DESCRIPTION OF THE TASK —
Leaving the pictures out, print the lines from the first line of the listing through the line containing "COL = scene.collection", exactly as they read, and no others.
* BEGIN DATASET EXCERPT *
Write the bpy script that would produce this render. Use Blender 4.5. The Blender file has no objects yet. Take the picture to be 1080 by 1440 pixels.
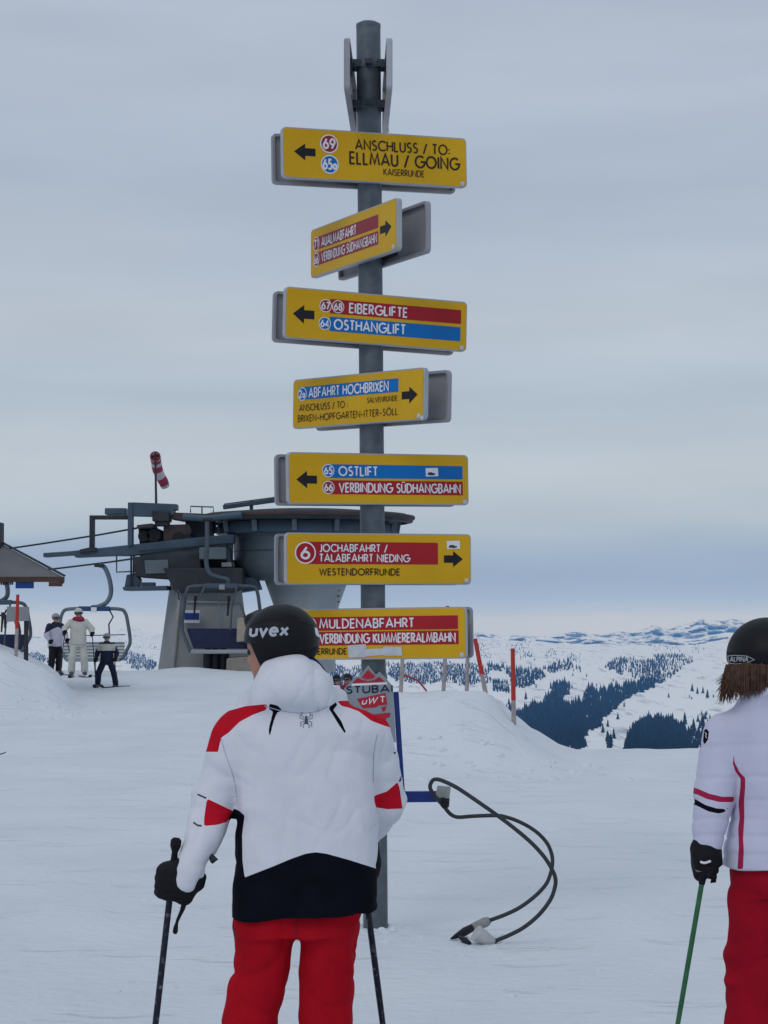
import bpy, bmesh, math, random
import numpy as np
from math import sin, cos, pi, radians
from mathutils import Vector, Matrix, Euler
from mathutils.bvhtree import BVHTree

random.seed(7)
rng = np.random.default_rng(11)
scene = bpy.context.scene
COL = scene.collection

# ------------------------------------------------------------------ camera
F = 3000.0                       # focal length in pixels of the 1080x1440 photograph
HOR = 870.0                      # image row of the horizon
TH = math.atan((HOR - 720.0) / F)
CAM = Vector((0.0, 0.0, 1.67))
cd = bpy.data.cameras.new("camera")
cam = bpy.data.objects.new("camera", cd)
COL.objects.link(cam)
cam.location = CAM
cam.rotation_euler = (pi / 2 + TH, 0, 0)
cd.sensor_fit = 'VERTICAL'
cd.sensor_height = 36.0
cd.lens = 36.0 * F / 1440.0
cd.clip_start = 0.1
cd.clip_end = 60000
scene.camera = cam

# ------------------------------------------------------------------ sky
SUN_EL, SUN_AZ = radians(38), radians(205)
world = bpy.data.worlds.new("World")
scene.world = world
world.use_nodes = True
wt = world.node_tree
for n in list(wt.nodes):
    wt.nodes.remove(n)
def wn(t, **kw):
    n = wt.nodes.new(t)
    for k, v in kw.items():
        setattr(n, k, v)
    return n
def srgb(r, g, b):
    f = lambda c: (c / 255 / 12.92) if c / 255 <= .04045 else ((c / 255 + .055) / 1.055) ** 2.4
    return (f(r), f(g), f(b), 1)
SKY_STR = 0.1
w_out = wn('ShaderNodeOutputWorld')
w_bg = wn('ShaderNodeBackground'); w_bg.inputs['Strength'].default_value = SKY_STR
w_sky = wn('ShaderNodeTexSky', sky_type='NISHITA', sun_disc=False)
w_sky.sun_elevation = SUN_EL; w_sky.sun_rotation = SUN_AZ
w_sky.altitude = 1900
w_geo = wn('ShaderNodeTexCoord')
w_sep = wn('ShaderNodeSeparateXYZ')
wt.links.new(w_geo.outputs['Generated'], w_sep.inputs[0])
# layered overcast: streaks stretched along the horizon
w_map = wn('ShaderNodeMapping'); w_map.inputs['Scale'].default_value = (1.6, 1.6, 9)
wt.links.new(w_geo.outputs['Generated'], w_map.inputs[0])
w_n1 = wn('ShaderNodeTexNoise'); w_n1.inputs['Scale'].default_value = 3.0; w_n1.inputs['Detail'].default_value = 4
w_n1.inputs['Roughness'].default_value = .5
wt.links.new(w_map.outputs[0], w_n1.inputs[0])
w_map2 = wn('ShaderNodeMapping'); w_map2.inputs['Scale'].default_value = (2.6, 2.6, 14)
wt.links.new(w_geo.outputs['Generated'], w_map2.inputs[0])
w_n2 = wn('ShaderNodeTexNoise'); w_n2.inputs['Scale'].default_value = 2.0; w_n2.inputs['Detail'].default_value = 3
wt.links.new(w_map2.outputs[0], w_n2.inputs[0])
def wmath(op, a, b=None, c=None):
    n = wn('ShaderNodeMath', operation=op)
    for i, v in enumerate((a, b, c)):
        if v is None: continue
        if isinstance(v, (int, float)): n.inputs[i].default_value = v
        else: wt.links.new(v, n.inputs[i])
    return n.outputs[0]
zz = w_sep.outputs['Z']
warp = wmath('MULTIPLY', wmath('SUBTRACT', w_n1.outputs[0], .5), wmath('ADD', wmath('MULTIPLY', zz, .42), .012))
zw = wmath('ADD', zz, warp)
rp = wn('ShaderNodeValToRGB')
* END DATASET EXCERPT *
CORRECT RESPONSE —
Write the bpy script that would produce this render. Use Blender 4.5. The Blender file has no objects yet. Take the picture to be 1080 by 1440 pixels.
import bpy, bmesh, math, random
import numpy as np
from math import sin, cos, pi, radians
from mathutils import Vector, Matrix, Euler
from mathutils.bvhtree import BVHTree

random.seed(7)
rng = np.random.default_rng(11)
scene = bpy.context.scene
COL = scene.collection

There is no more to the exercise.